Recovery and Remediation of Emulsified Oil in Contaminated Marshes: Biostimulation and Natural Recovery

Principal Investigator
Louisiana State University
Department of Civil and Environmental Engineering

Summary:

The Deep Horizon spill in the northern Gulf of Mexico has resulted in the contamination of over 200 miles of shoreline and over 80 acres of inland marsh in Louisiana at the date of this proposal. Our group has investigated biodegradation of crude oil in marshes and the geochemical factors that impact rates of recovery and plan to apply our techniques to understand recovery of marshes from this spill. Bioremediation is an emerging technology that has the potential to accelerate crude oil degradation in marshes since it builds upon the natural biodegradation processes that occur in the marsh. Deep Horizon oil is reaching the LA coast as an emulsion and is oiling the marsh in a unique geometry. We can find no studies that examined the fate of emulsified oil in marshes and our proposed studies are to extend our research to these conditions.

Our research plan for this study would test three hypotheses:

1. N addition will increase rates of degradation of DH emulsions. Greenhouse core and microcosm studies will assess the impact of N additions on rates of biodegradation of DH emulsions. These will be complemented by measurements at field sites of background N concentrations and oil degradation rates

2. Geochemical conditions that help break the emulsion will accelerate marsh recovery.

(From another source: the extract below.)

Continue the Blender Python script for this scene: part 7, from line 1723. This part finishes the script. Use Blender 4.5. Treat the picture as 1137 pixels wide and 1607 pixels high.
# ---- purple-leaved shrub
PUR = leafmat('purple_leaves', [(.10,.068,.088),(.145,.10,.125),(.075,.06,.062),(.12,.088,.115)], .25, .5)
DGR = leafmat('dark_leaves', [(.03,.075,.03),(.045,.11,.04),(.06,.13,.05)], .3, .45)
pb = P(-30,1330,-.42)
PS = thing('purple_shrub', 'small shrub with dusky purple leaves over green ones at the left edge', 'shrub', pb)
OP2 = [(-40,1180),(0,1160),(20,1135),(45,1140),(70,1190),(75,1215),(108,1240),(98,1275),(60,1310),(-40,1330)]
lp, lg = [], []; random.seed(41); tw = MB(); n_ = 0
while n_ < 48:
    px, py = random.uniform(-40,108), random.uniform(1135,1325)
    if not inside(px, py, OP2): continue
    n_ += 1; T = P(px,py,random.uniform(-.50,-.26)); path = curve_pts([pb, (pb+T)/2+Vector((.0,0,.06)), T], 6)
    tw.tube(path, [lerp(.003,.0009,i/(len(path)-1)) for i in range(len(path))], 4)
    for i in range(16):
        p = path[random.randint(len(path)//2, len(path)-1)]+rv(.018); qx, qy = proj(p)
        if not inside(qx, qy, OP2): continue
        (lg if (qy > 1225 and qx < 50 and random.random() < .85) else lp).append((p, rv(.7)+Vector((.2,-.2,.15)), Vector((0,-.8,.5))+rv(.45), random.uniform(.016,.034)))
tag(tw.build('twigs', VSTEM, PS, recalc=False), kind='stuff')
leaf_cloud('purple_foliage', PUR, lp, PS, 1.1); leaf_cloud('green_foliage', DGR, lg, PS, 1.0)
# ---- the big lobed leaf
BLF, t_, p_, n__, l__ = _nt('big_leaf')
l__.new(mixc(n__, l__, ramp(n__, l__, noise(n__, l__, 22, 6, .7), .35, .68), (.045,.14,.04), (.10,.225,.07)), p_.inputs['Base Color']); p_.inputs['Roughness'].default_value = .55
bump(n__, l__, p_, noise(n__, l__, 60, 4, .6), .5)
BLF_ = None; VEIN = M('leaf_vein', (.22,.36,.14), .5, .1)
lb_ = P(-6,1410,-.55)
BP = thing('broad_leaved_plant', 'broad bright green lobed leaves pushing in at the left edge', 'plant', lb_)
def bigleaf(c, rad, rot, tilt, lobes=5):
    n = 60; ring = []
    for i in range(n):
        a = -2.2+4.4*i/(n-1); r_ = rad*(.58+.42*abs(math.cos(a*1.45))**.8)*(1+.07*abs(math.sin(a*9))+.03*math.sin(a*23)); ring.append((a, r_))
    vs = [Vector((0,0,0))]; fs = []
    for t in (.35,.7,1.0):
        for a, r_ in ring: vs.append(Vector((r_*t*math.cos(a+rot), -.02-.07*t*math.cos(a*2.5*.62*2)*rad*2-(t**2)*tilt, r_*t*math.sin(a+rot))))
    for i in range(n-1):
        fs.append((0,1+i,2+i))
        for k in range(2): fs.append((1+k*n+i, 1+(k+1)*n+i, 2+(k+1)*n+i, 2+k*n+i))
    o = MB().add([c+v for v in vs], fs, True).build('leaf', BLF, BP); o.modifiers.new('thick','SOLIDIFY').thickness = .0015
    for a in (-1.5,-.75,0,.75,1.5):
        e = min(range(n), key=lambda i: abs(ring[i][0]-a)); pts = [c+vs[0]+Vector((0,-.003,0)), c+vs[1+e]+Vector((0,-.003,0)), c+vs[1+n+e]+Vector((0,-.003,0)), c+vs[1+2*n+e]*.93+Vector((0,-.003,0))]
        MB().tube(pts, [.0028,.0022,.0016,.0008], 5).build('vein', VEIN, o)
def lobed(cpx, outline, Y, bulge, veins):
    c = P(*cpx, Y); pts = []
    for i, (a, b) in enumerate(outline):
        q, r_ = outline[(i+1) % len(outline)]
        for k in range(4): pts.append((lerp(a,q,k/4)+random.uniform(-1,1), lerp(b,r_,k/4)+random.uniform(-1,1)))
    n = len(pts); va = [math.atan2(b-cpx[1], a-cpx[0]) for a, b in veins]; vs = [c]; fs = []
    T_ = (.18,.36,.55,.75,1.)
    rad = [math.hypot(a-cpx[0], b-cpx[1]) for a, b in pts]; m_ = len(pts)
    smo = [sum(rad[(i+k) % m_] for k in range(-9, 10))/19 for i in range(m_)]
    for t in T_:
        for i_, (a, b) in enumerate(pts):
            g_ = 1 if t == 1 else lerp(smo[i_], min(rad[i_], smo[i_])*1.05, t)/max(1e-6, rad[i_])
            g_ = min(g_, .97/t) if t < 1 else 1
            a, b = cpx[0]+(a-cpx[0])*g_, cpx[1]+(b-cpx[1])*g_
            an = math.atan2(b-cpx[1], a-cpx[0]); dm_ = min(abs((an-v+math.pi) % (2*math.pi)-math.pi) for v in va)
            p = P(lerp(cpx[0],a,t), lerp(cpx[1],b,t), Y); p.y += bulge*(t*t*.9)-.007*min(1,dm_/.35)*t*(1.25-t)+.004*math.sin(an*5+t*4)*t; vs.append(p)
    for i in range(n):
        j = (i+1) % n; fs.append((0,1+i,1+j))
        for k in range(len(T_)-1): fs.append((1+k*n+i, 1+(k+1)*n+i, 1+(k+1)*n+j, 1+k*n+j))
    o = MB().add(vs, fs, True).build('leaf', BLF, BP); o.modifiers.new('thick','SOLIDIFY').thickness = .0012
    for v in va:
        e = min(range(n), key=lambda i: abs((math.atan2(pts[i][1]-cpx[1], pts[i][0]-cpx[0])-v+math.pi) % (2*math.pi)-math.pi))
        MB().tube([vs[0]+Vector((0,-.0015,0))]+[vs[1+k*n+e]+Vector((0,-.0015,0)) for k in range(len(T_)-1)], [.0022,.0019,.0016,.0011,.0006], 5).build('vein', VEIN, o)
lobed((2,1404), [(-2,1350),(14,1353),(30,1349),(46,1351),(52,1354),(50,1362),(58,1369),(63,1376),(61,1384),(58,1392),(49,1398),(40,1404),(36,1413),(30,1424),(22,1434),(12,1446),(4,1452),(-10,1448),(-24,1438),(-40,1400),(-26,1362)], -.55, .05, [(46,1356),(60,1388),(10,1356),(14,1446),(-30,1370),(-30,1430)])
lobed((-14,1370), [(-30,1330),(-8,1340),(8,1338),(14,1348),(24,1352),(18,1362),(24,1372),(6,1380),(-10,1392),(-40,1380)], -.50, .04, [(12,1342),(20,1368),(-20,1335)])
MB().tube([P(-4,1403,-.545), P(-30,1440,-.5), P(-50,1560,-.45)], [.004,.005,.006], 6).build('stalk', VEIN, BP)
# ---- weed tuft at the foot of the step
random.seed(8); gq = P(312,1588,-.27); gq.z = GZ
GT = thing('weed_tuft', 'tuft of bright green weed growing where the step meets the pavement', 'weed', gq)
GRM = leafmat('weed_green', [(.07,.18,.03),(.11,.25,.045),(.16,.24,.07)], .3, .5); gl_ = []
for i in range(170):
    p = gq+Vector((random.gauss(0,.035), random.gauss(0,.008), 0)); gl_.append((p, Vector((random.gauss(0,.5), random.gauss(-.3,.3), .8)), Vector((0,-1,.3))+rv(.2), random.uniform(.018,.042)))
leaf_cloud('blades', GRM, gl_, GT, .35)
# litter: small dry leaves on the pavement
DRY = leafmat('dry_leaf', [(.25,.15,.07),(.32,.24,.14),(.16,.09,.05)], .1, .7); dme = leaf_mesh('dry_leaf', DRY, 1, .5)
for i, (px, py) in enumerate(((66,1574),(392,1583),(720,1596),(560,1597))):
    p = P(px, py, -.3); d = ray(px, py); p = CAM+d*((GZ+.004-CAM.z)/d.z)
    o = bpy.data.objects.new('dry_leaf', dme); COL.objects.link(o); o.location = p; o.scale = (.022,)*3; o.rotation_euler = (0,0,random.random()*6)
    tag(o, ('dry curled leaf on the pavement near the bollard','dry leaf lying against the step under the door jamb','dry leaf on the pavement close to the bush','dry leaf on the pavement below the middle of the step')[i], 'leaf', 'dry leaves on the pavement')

Emulsion stability studies will be conducted on Spartina stems to evaluate the formation of oil:mineral aggregates and iron reduction as processes that might break emulsions

3. Anaerobic microbial degradation processes under sulfate-reducing conditions degrade alkane and PAH DH crude oil components. Microcosm studies under sulfate reducing conditions will be performed using DH oil to assess capabilities of existing sulfate reducing populations to contribute to natural recovery of the marshes

A series of analytical methods will be used to assess biodegradation induding GC-MS analysis of crude oil components referenced to poorly biodegradable biomarkers such as hopane and a stable isotope approach developed by the PI's lab that can measure crude oil mineralization directly.

To effectively assess the recovery of our marshes and associated tidal passes and shallow bays, we must take a risk-based approach which looks at both the concentrations of hydrocarbons (and the fate processes which impact those concentrations) and the effects of these hydrocarbons on the biota in the marshes and sediments of the tidal passes. We have linkages with 3 groups: Dr. Allen Burton, Director of NOAA's Cooperative Institute for Limnology & Ecosystems Research located at the University of Michigan and investigators at The Institute of Environmental and Human Health (TIEHH) and Civil & Environmental Engineering at Texas Tech University. These investigators will travel to LSU, present seminars, interact with graduate students and participate in field sampling. This will build capabilities and linkages for further collaborative proposals with LSU.


This research was made possible by a grant from The Gulf of Mexico Research Initiative.